Since we attend a nondenominational church, I no longer find comfort in the rhythm of the liturgy. Fortunately a lot of the BCP is used, including prayers and sometimes even the confession. The value of immersing myself for all these years in the Eucharistic prayers of the Book of Common Prayer did make Sunday mornings both transcendent and familiar. It has been good to step away from that for a season and remember why it was so life giving for me.
Now my involvement at church is much different. I have preached from time to time but just attending without any expectations from others has been restorative and I have found I have grown. Yet, at first I felt like a spectator. I watched the congregation and the pastor pray. I paid attention to the pastor’s family, wondering if that is what people did to me and my family. I listened to music that I had never heard and even, from time to time, tried to sing along. But the biggest challenge has come from listening to sermons.

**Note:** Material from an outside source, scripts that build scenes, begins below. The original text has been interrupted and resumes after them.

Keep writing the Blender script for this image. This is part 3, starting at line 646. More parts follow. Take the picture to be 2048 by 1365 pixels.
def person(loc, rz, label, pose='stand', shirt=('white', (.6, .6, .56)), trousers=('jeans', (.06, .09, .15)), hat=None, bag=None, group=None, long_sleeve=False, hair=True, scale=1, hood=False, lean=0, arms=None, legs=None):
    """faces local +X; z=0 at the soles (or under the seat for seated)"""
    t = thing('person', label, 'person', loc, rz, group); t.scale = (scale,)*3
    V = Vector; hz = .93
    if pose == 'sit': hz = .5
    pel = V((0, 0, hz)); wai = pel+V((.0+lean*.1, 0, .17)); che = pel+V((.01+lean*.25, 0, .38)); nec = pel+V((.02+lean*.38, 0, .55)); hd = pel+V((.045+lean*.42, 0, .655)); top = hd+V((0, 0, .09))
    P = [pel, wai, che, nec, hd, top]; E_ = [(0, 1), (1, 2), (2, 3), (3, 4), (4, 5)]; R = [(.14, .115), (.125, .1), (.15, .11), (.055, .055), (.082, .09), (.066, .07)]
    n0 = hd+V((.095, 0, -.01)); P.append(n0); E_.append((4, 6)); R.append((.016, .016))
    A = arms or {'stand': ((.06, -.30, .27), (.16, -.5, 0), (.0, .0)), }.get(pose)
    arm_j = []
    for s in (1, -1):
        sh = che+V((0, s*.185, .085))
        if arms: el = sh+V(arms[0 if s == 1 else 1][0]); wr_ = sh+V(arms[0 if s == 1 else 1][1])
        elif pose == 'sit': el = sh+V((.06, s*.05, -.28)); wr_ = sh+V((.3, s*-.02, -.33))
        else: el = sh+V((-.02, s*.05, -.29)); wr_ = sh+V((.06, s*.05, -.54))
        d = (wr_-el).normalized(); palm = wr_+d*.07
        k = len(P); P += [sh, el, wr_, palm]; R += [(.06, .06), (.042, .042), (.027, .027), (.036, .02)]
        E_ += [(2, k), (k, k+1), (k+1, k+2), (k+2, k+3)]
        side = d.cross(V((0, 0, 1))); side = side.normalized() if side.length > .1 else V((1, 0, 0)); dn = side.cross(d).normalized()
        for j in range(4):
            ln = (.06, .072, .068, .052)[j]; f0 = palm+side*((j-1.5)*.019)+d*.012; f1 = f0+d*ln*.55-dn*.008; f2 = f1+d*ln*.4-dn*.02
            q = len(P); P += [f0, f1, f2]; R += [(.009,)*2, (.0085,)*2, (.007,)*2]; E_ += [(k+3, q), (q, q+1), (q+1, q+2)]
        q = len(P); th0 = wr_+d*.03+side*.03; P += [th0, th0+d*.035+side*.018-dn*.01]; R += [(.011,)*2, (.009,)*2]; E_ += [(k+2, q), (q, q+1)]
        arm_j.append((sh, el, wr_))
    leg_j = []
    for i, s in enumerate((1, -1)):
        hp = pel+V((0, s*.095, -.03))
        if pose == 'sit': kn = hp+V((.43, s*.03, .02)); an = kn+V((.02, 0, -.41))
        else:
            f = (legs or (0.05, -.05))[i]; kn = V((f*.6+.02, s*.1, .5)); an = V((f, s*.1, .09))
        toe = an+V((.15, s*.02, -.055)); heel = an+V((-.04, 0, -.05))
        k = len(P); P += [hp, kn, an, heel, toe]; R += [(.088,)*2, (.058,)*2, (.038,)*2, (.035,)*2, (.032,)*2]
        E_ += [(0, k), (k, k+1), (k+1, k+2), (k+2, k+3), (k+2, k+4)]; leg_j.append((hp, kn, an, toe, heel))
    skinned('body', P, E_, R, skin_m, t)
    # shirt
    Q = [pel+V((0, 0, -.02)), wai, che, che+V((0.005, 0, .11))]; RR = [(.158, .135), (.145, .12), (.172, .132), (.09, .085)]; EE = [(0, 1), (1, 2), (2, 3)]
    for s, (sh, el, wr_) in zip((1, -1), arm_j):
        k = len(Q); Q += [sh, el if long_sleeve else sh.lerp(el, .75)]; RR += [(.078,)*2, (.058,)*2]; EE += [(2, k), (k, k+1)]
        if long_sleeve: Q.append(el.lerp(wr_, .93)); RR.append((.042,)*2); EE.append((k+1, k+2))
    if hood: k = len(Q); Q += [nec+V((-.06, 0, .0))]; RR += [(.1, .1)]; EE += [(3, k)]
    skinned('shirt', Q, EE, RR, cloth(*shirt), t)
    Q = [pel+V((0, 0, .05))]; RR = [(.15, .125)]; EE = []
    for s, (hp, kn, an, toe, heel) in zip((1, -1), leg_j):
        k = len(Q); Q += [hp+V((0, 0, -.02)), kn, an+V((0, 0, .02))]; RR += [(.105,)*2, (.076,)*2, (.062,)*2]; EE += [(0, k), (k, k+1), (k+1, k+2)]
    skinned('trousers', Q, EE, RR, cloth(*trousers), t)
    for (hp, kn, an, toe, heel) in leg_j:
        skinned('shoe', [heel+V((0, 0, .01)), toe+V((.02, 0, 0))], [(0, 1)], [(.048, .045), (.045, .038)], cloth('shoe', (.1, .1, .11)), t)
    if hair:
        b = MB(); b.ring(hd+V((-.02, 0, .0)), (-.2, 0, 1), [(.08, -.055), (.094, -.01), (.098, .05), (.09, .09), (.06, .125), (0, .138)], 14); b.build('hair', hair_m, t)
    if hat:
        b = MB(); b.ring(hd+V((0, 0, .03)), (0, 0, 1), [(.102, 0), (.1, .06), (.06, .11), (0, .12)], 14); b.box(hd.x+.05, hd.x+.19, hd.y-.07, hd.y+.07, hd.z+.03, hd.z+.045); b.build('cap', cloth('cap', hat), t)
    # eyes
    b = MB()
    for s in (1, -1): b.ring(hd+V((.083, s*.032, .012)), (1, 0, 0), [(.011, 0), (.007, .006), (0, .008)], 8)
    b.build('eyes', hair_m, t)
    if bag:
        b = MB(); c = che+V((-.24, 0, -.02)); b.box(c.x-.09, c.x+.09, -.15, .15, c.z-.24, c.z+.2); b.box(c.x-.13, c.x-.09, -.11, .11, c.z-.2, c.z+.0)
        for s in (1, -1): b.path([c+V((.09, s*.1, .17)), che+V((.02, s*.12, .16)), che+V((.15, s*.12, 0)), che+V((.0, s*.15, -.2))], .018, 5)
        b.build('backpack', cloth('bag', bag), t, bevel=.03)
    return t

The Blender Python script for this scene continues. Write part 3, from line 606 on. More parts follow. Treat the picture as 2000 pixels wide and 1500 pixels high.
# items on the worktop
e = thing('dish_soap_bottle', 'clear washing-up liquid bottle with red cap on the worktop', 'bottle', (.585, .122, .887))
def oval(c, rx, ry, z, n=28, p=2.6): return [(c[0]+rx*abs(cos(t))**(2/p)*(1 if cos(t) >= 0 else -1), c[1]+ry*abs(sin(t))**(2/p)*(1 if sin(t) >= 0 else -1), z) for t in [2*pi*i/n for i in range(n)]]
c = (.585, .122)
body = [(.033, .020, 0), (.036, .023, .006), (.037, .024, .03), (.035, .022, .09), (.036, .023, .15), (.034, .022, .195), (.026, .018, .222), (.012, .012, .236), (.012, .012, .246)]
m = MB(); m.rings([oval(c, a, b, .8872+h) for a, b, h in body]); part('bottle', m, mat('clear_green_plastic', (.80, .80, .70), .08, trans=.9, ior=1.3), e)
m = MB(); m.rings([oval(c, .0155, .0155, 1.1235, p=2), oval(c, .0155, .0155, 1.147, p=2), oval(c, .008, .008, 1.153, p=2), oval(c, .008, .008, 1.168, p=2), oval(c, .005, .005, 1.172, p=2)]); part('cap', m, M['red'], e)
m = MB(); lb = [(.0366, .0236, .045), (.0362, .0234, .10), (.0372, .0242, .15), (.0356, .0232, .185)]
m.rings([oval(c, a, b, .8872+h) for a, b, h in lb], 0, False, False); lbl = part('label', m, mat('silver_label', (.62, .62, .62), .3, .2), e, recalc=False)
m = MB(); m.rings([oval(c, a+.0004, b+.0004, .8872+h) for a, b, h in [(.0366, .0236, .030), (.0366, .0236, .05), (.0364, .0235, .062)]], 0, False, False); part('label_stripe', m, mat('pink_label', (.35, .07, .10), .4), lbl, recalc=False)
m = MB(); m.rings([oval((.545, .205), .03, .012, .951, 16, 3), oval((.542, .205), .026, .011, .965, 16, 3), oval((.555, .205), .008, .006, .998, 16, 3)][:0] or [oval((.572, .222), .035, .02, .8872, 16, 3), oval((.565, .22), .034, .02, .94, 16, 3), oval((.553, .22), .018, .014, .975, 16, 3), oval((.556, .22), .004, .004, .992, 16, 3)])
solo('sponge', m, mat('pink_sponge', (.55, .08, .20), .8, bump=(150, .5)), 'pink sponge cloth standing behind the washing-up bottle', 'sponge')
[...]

My style is very different from the pastor I listen to weekly. That is neither good nor bad, just different. I would call my style a sort of “pastorally-focused, practical application” of the Gospel. My focus was on attempting to help the congregation understand how relevant the Gospel is and the challenges in applying Biblical principles to everyday life. I avoided a lot of controversial topics, determined that a pastoral approach would connect me with people. I felt I was challenging but not threatening. Pastoral and not very prophetic.
Now I listen to a different sermon. The pastor’s approach is more pedagogy than proclamation. Indeed, sometimes I feel like it is more like an adult class than a sermon. His focus is on speaking prophetically into the culture. Again I am not criticizing, just noticing the difference. But the biggest contrast is in the prophetic way in which he speaks into current events. He never crosses the line into partisanship but speaks strongly about the ways the Gospel is misused by many in our society. I am impressed.

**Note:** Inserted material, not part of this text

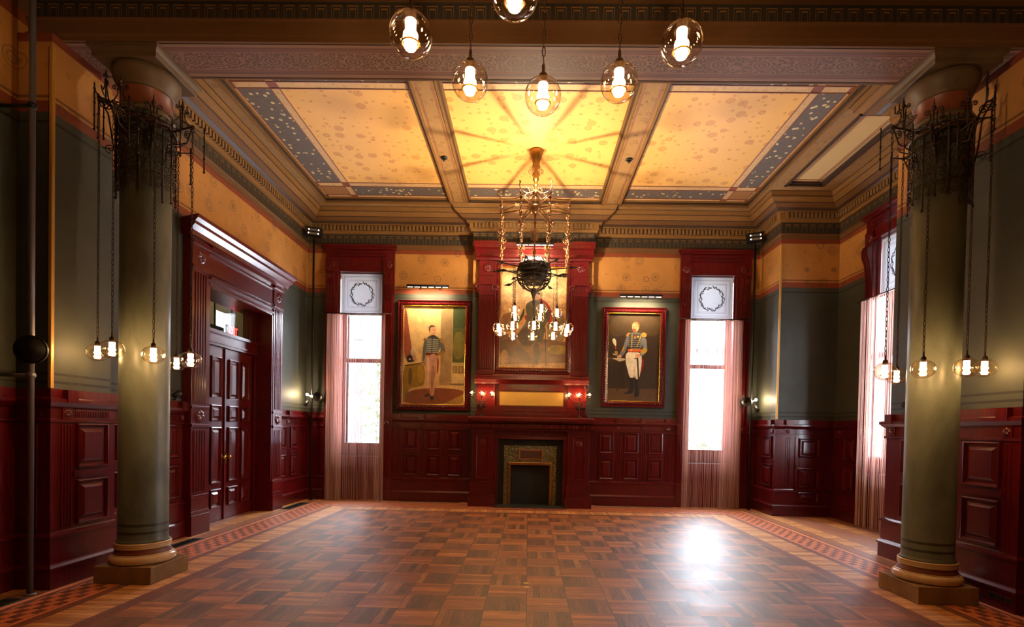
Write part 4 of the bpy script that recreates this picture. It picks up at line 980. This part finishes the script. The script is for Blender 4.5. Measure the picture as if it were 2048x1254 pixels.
def chandelier(cx_,cy_,label,pend,power,lights=True):
    e=thing('chandelier',(cx_,cy_,6.6),label,'chandelier'); UZ=Vector((0,0,1))
    b=MB(); b.lathe((cx_,cy_,0),[(.11,6.6),(.115,6.57),(.115,6.53),(.10,6.50),(.095,6.46),(.08,6.43),(.065,6.38),(.055,6.30),(.05,6.22),(.045,6.12),(.055,6.10),(.055,6.08),(.03,6.05),(.03,6.02),(.04,6.0),(.04,5.97),(.015,5.95),(.015,5.90)],24); b.build('canopy',BRASSD,e)
    b=MB()
    for k in range(6):
        a=2*PI*k/6; u=Vector((math.cos(a),math.sin(a),0)); c=Vector((cx_,cy_,6.22))+u*.085
        b.tube(spiral(c,.05,1.6,u,UZ,PI/2,-1,20),.007,5); b.tube([c+UZ*.05,Vector((cx_,cy_,6.36))+u*.05],.007,5)
    b.build('canopy_scroll',IRONL,e)
    # cage of the crown
    b=MB(); b.sphere((cx_,cy_,5.86),.06,12,8); b.lathe((cx_,cy_,5.9),[(.02,-.02),(.02,.02)],8); b.tube([(cx_,cy_,5.86),(cx_,cy_,5.60)],.014,8)
    for k in range(8):
        a=2*PI*(k+.5)/8; u=Vector((math.cos(a),math.sin(a),0)); P0=Vector((cx_,cy_,5.88))+u*.05; P1=Vector((cx_,cy_,5.64))+u*.62
        pts=[P0.lerp(P1,t)+UZ*(-.05*math.sin(PI*t)) for t in [j/8 for j in range(9)]]
        b.tube(pts,.009,5)
        for t in (.12,.3,.48,.66):
            q=P0.lerp(P1,t); b.tube([q,q+UZ*.05+u*.0],.005,5,.001); b.tube(spiral(q+UZ*.02,.022,1.2,u,UZ,0,1,10),.004,4)
        b.tube([P1,P1+u*.05+UZ*.02,P1+u*.09+UZ*.06,P1+u*.07+UZ*.10],.007,5); b.tube(spiral(P1+u*.055+UZ*.11,.03,1.4,u,UZ,0,1,16),.006,5)
        b.tube([Vector((cx_,cy_,5.80))+u*.06,Vector((cx_,cy_,5.62))+u*.3],.004,4)
    b.build('crown',IRONL,e)
    b=MB(); b.lathe((cx_,cy_,5.56),[(.01,-.09),(.05,-.05),(.10,0),(.105,.04),(.09,.07),(.03,.08)],16); 
    for k in range(8):
        a=2*PI*(k+.5)/8; b.sphere((cx_+.1*math.cos(a),cy_+.1*math.sin(a),5.58),.02,8,5)
    b.build('hub',IRONL,e)
    for k in range(8):
        a=2*PI*(k+.5)/8; u=Vector((math.cos(a),math.sin(a),0)); b=MB(); c=Vector((cx_,cy_,5.59))
        b.tube([c+u*.08,c+u*.66],.017,8); b.sphere(tuple(c+u*.38),.022,8,5); b.sphere(tuple(c+u*.64),.024,8,5); b.build('arm',IRONL,e)
    # ornamental chains from the arm tips down to the ball
    for k in range(8):
        a=2*PI*(k+.5)/8; u=Vector((math.cos(a),math.sin(a),0)); v=Vector((-u.y,u.x,0)); b=MB(); c=Vector((cx_,cy_,0))+u*.63
        T=lambda z:c+UZ*z
        b.sphere(tuple(T(5.52)),.03,8,6); add_chain(b,T(5.49),T(5.25),.05,.008,.018); b.sphere(tuple(T(5.22)),.022,8,5)
        for s_ in (-1,1):
            for w_ in (u,v):
                b.tube(spiral(T(5.10)+w_*s_*.04,.038,1.3,w_*s_,UZ,-PI/2,1,16),.009,5); b.tube(spiral(T(4.97)+w_*s_*.025,.034,1.2,w_*s_,UZ,PI/2,-1,14),.008,5)
        b.tube([T(5.2),T(4.86)],.008,6); b.sphere(tuple(T(4.84)),.022,8,5); add_chain(b,T(4.82),T(4.46)-u*.0,.05,.006,.015)
        b.build('hanging_chain',IRONL,e)
    # stem
    b=MB(); b.lathe((cx_,cy_,0),[(.012,5.48),(.03,5.46),(.012,5.43),(.012,5.36),(.028,5.33),(.014,5.30),(.014,4.86),(.026,4.84),(.03,4.79),(.016,4.76),(.014,4.70)],12)
    for s_ in range(4):
        a=PI/2*s_; u=Vector((math.cos(a),math.sin(a),0)); b.tube(spiral(Vector((cx_,cy_,5.17))+u*.04,.045,1.4,u,UZ,-PI/2,1,18),.008,5); b.tube(spiral(Vector((cx_,cy_,5.05))+u*.03,.03,1.2,u,UZ,PI/2,-1,14),.007,5)
    b.build('stem',IRONL,e)
    # openwork ball
    b=MB(); C=Vector((cx_,cy_,4.43)); R=.30
    for k in range(8):
        a=2*PI*k/8; u=Vector((math.cos(a),math.sin(a),0)); b.tube([C+u*(R*math.sin(t))+UZ*(R*math.cos(t)) for t in [PI*j/16 for j in range(17)]],.013,6)
        for j in (-1,1):
            for q in (.38,.68):
                t=PI/2+j*q*PI/2*.8; p=C+Vector((math.cos(a+PI/8),math.sin(a+PI/8),0))*(R*math.sin(t))+UZ*(R*math.cos(t)); uu=Vector((-math.sin(a+PI/8),math.cos(a+PI/8),0))
                for s_ in (-1,1): b.tube(spiral(p+uu*s_*.035*math.sin(t),.036,1.3,uu*s_,UZ,0,1,14),.006,4)
    for z in (-.12,-.05,.02,.1): 
        r=math.sqrt(R*R-z*z)+.004; b.tube([C+Vector((r*math.cos(t),r*math.sin(t),z)) for t in [2*PI*j/28 for j in range(29)]],.014,6)
    b.lathe((cx_,cy_,4.40),[(.02,-.14),(.17,-.12),(.21,-.04),(.255,.195),(.245,.195),(.2,-.03),(.15,-.10)],20,False)  # inner bowl shaped as a light shield to keep uplight off the walls
    b.lathe((cx_,cy_,0),[(.004,3.88),(.02,3.93),(.012,3.98),(.03,4.04),(.05,4.10),(.07,4.15),(.03,4.18)],12)
    b.build('openwork_ball',DIRON,e)
    for k in range(16):
        a=2*PI*(k+.5)/16; u=Vector((math.cos(a),math.sin(a),0)); b=MB(); zz=4.45+(.05 if k%2 else -.04); L=.66 if k%2 else .54
        dz=.05 if k%4==0 else (-.09 if k%4==2 else .01)
        P0=Vector((cx_,cy_,zz))+u*.28; P1=Vector((cx_,cy_,zz+dz))+u*L
        b.tube([P0,P1],.010,6); b.tube([P1,P1+u*.12],.026,6,.001); b.tube([P1-u*.06,P1+u*.01],.006,6,.03); b.build('arrow',DIRON,e)
    for p,top in pend: make_pendant(p,top,e,power,link=.045,cw=.009,cr=.003,light=lights)
    return e
GP=[(-0.276,9.0,3.726),(-0.283,9.6,3.736),(0.185,9.0,3.759),(0.173,9.6,3.743),(0.466,9.3,3.754),(-0.541,8.95,3.405),(-0.551,9.6,3.458),(-0.295,8.7,3.394),(0.06,8.65,3.398),(0.416,8.7,3.397),(0.633,8.95,3.416),(0.653,9.6,3.469),(-0.324,9.95,3.452),(0.046,9.98,3.454),(0.433,9.95,3.465)]
CHX,CHY=.045,9.3
def topof(p,cx_=CHX,cy_=CHY,z=4.46): return Vector((p[0],p[1],z))
chandelier(CHX,CHY,'wrought iron chandelier with an openwork ball and fifteen globe lamps before the fireplace',[(p,topof(p)) for p in GP],4.0)
NP=[(-.578,2.432,3.485),(-.093,2.22,3.50),(-.351,2.845,3.546),(.043,2.874,3.491),(.442,2.808,3.523),(.689,2.523,3.52)]
chandelier(.05,2.32,'nearest chandelier, six clear globes on chains at the top of the view',[(p,Vector((p[0],p[1],4.46))) for p in NP],20.0)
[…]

While I might have preached a series on worship, or parenting, or leadership, I now listen to sermons addressing immigration, racial divisions, and the current failure of American evangelicalism. I remember preaching about racial reconciliation a couple of years ago and the push back was palpable. So as I reflect back on my preaching history I wonder if I avoided controversial issues in order to avoid conflict? Perhaps I am too critical of myself but as I listen to the pastor preach now and note how it affects my heart and draws me more and more into the public square with a clearer understanding of the need that followers of Jesus have to speak truth to power, I wonder what my motivation was. I can only imagine the push back he receives and yet continues to prophetically speak against the systemic evils of society.

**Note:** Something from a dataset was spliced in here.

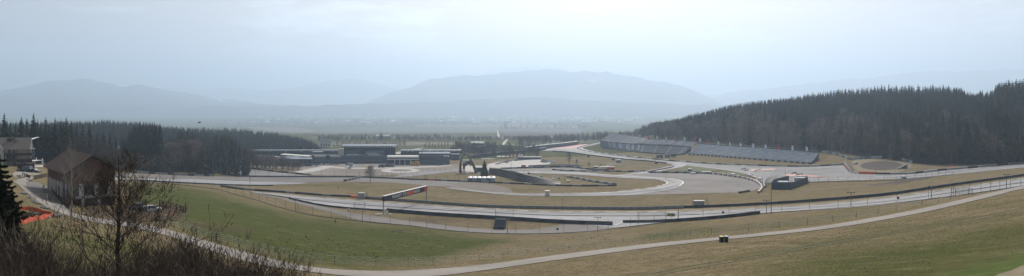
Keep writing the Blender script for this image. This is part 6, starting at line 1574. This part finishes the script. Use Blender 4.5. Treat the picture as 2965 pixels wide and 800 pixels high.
# orange netting
def netting(px,h,label):
    w=line(px,.7); o=w[0].copy(); r=rel(w,o); t=thing('orange_netting',label,'netting',o); mb=MB()
    for i in range(len(r)-1):
        s0=.12*math.sin(i*1.3);s1=.12*math.sin((i+1)*1.3); z0=h*(1+.12*math.sin(i*.9));z1=h*(1+.12*math.sin((i+1)*.9))
        a=r[i];b=r[i+1]; mb.hexa([a,b,b+Vector((0,.03,0)),a+Vector((0,.03,0)),a+Vector((0,s0,z0)),b+Vector((0,s1,z1)),b+Vector((0,s1+.03,z1)),a+Vector((0,s0+.03,z0))])
    part('mesh_panel',mb,'orange',t); pm=MB(); pm.tube([(0,0,-.2),(0,0,h+.2)],.035,5); me=pm.mesh('stake','post')
    for q in r[::5]: link('stake',me,t,q)
netting([(40,658),(70,648),(100,640),(130,634),(152,630)],.7,'orange plastic netting along the lower side of the shrub patch')
netting([(20,608),(60,608),(90,610),(112,615),(135,621),(156,629)],.6,'orange plastic netting along the upper side of the shrub patch')
netting([(-10,612),(10,609),(20,608)],.75,'short end of orange netting behind the left spruce')
for i in range(22):
    pass
# boulders along the path
r2=random.Random(9)
for i,(u,v,s) in enumerate([(68,563,.8),(84,575,.5),(96,584,.45),(103,588,.5),(110,592,.5),(122,602,.45),(133,606,.55),(140,604,.4),(150,629,.7),(164,629,.75),(135,632,.5),(55,512,.7),(60,515,.6),(244,623,.5),(82,523,.6),(90,525,.5)]):
    p=at(u,v); mb=MB(); bm=bmesh.new(); bmesh.ops.create_icosphere(bm,subdivisions=2,radius=s)
    for vtx in bm.verts: vtx.co=vtx.co*(1+.28*mn.noise(vtx.co*2.2/s+Vector((i*3,0,0)))); vtx.co.z*=.62; vtx.co.z+=s*.25
    me=bpy.data.meshes.new('boulder'); bm.to_mesh(me); bm.free(); me.materials.append(M['rock']); tag(link('boulder',me,None,p,r2.uniform(0,3)),'grey boulder among those set along the upper edge of the path','boulder','boulders along the path')
# grassy dead weeds inside the netting and molehills on the lawn
mb=MB()
for _ in range(900):
    u=random.uniform(35,150); v=L1(u,[35,150],[612,628])+random.random()*L1(u,[35,150],[40,2]); p=at(u,v); h=random.uniform(.25,.8); d=Vector((random.gauss(0,.15),random.gauss(0,.15),1))*h; w=Vector((.02,.01,0)); mb.tri(p-w,p+w,p+d)
tag(link('dry_weeds',mb.mesh('dry_weeds','shrub_brown')),'dry brown weeds growing inside the orange netting',kind='stuff')
mb=MB(); r2=random.Random(31)
def mole(u,v):
    p=at(u,v); s=r2.uniform(.18,.42); n=6
    for k in range(n):
        a=6.283*k/n;b=6.283*(k+1)/n; mb.tri(p+Vector((math.cos(a)*s,math.sin(a)*s,-.02)),p+Vector((math.cos(b)*s,math.sin(b)*s,-.02)),p+Vector((0,0,s*.55)))
for cu_,cv,n_,su,sv_ in ((1150,670,26,30,3),(960,705,26,40,8),(1080,740,16,60,5),(830,692,20,40,8),(930,735,14,60,8),(1200,700,20,60,14),(1420,720,24,40,18),(1700,690,26,40,4),(760,725,10,40,8),(850,650,8,60,8)):
    for _ in range(n_): mole(r2.gauss(cu_,su),min(755,max(655,r2.gauss(cv,sv_))))
tag(link('molehills',mb.mesh('molehills','soil')),'scattered dark molehills on the green lawn',kind='stuff')

tyre_wall([(2748,491.8),(2756,491),(2764,490.2)],'small orange block in the tyre row in front of the right wood',1.6,1.4,2,('orange','orange'))
for u,v,w,l,m in ((1516,486,13,'small red tent like stall at the left end of the pale hoarding','red_panel'),(1768,492.5,22,'red and white trailer in the tyre row above the loop','red_panel'),(1745,492,18,'white trailer directly left of the red and white one','white'),(1725,491,12,'dark blue trailer two places left of the red and white one','tyre_blue')):
    p=at(u,v); k=1/pxm(p); t=thing('trailer' if 'trailer' in l else 'stall',l,'trailer' if 'trailer' in l else 'stall',p)
    mb=MB(); mb.box((0,1,.4),(w*k,2.3,2.0)); part('body',mb,m,t); mb=MB(); mb.box((0,1,2.4),(w*k+.3,2.6,.25)); part('roof',mb,'white',t)
    for s_ in (-.3,.3):
        mb=MB(); mb.tube([(w*k*s_,-.3,.4),(w*k*s_,2.3,.4)],.4,10); part('wheel' if 'trailer' in l else 'foot_rail',mb,'tyre',t)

Can you teach an old pastor new tricks? Well, I am not learning any new tricks but I am being challenged in profound ways. A good friend of mine just tagged me in a post on social media about being a pastor. It said “if you want everyone to like you, don’t be a pastor. Go sell ice cream.” I pray that the church continues to find its prophetic role in our society. If not the church, who will do that? Sometimes it may cause some people to walk away but after all, not everyone found comfort in Jesus’ teaching. And notice he didn’t decide to go sell ice cream.